Former Marine James Smiley Wightman is an advertising creative director whose fascination with serial killers led him to spend five years researching and writing The Holy Kiss.
Look and Listen
Biography
James Smiley Wightman is a native of Buffalo where he attended Amherst Central High School, he was graduated from Kent State University with a major in Journalism. He was a member of the Playwrights workshop in Buffalo and completed a year’s studies in screenwriting at the New School in Manhattan. His screenplay on the painter Jackson Pollock was short listed in the Academy Awards Nicholl’s screenplay competition (top 15 from among 4,000 submissions). The same screenplay was a finalist in the Worldfest screenplay competition. A production house optioned it, but the project died with Ed Harris' Pollock. Major magazines are considering several short stories. He is a former U. S. Marine and counts Triathlons and Judo among past activities. He splits time at residences in the New York City area and St. Petersburg, Florida, with his wife, artist Babs Reingold. He is now at work on the sequel to The Holy Kiss.
Inspiration
What I Really Know. At age 67, I left a lucrative payday in advertising to write a thriller novel. I had written a screenplay in this genre a year earlier in evening classes at the New School in Manhattan. The screenplay’s trial balloon was comparable to Dorothy Parker’s dry remark, “My dears, I’m getting such encouraging rejections,” which on my part included a favorable nod from Marty Scorsese. Rejections they were, however, and certainly a novel had a better opportunity in New York.

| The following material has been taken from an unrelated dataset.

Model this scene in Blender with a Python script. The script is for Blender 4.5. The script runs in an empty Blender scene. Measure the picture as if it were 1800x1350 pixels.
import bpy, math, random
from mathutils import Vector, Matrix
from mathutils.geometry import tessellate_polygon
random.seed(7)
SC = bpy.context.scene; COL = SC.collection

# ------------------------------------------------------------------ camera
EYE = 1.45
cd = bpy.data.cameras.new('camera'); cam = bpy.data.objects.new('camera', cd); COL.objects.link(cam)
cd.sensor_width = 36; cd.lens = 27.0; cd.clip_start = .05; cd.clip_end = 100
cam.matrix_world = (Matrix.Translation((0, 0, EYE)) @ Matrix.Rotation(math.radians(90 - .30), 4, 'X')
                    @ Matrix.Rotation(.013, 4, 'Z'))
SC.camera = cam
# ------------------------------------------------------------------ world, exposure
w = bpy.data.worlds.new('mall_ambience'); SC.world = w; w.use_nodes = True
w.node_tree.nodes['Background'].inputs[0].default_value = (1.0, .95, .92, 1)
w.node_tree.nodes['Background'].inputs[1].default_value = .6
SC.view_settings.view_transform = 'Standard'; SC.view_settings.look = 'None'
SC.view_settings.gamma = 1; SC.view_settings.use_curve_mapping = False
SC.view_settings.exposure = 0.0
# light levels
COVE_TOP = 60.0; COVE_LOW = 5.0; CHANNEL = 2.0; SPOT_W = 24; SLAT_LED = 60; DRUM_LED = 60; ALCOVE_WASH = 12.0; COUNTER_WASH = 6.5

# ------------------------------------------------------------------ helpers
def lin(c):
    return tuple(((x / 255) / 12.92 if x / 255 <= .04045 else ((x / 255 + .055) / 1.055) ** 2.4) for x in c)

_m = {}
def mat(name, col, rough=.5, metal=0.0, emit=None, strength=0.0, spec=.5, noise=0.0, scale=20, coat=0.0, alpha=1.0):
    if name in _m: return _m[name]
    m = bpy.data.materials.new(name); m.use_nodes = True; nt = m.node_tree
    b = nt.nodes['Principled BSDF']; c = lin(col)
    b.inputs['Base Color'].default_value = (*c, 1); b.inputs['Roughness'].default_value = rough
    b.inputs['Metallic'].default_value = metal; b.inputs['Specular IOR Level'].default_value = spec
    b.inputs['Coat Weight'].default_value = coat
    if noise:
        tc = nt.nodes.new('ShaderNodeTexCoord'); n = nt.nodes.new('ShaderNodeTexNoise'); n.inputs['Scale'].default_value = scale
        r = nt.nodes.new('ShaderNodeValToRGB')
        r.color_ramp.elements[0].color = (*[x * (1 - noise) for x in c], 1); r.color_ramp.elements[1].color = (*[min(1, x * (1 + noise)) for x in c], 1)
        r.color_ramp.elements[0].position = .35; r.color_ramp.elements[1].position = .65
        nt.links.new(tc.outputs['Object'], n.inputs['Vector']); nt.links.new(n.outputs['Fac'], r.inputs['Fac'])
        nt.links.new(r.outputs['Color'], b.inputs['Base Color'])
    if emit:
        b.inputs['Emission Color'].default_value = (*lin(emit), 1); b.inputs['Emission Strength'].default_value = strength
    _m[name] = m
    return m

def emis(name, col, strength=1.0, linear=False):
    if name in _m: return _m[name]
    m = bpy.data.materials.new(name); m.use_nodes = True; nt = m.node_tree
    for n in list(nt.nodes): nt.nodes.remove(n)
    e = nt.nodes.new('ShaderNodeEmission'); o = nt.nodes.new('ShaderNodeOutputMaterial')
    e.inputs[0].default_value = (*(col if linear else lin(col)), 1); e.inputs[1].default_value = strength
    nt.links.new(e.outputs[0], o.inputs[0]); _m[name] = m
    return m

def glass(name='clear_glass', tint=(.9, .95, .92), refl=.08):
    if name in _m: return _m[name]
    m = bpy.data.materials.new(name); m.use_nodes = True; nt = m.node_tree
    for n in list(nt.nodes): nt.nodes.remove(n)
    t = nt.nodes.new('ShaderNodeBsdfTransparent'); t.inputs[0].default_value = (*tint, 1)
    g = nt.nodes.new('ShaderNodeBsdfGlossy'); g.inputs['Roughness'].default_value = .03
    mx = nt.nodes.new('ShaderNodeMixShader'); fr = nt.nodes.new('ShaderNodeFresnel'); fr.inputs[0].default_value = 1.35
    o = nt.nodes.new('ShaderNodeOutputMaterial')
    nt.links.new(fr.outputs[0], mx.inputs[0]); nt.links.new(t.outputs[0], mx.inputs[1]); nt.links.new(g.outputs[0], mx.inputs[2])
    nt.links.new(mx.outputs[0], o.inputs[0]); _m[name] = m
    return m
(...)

A thriller requires an enormous amount of time, particularly for research and interviews. Days became months and months became years. Some days were heartened by what I recognized as good writing; other days discouraging as banalities littered the page. I went through twenty drafts before obtaining an agent. He enthusiastically staged an auction among five major publishers. “Encouraging” rejections again, this time with suggestions. More drafts. More rejections. That year passed in a blink, and saw the dejected agent depart. After five years of writing, I was 72 and had a novel that people liked, but that no one would publish. At this point, my bank account had shrunk, even though supplemented with freelance jobs. I then did the smart thing. I depleted my finances even more by using iUniverse to self-publish. A new process began ---- readers, comments, rewriting, proofing, galleys, and more rewriting and reproofing. My three sons, always supportive, stayed on the sidelines as their inheritance dwindled. The day finally arrived when the novel became available from Barnes & Nobles and Amazon among others. Now, the promotional expenses begin. A website is produced. Complimentary copies, for which I pay, are delivered for reviewers and bookstores. Ads are scheduled on the web. Displayers and co-op ads are prepared for bookstores and in-home readings. Ka$ching. I sat with my wife, artist Babs Reingold, and discussed the road ahead. Her decision: “Go for it!” I may end up broke at 80 and my kids as well as myself sorry I ever wrote a word. Yet, I have a life lesson learned as an 18-year-old Marine in boot camp. Never give up. Never. John Grisham, who had untold rejections before being published, didn’t. My health is good and I’m looking forward to the stimulating task of getting one book from among the 150,000 published each year into the hands of readers who enjoy a good thriller. And I’m 120 pages into the sequel!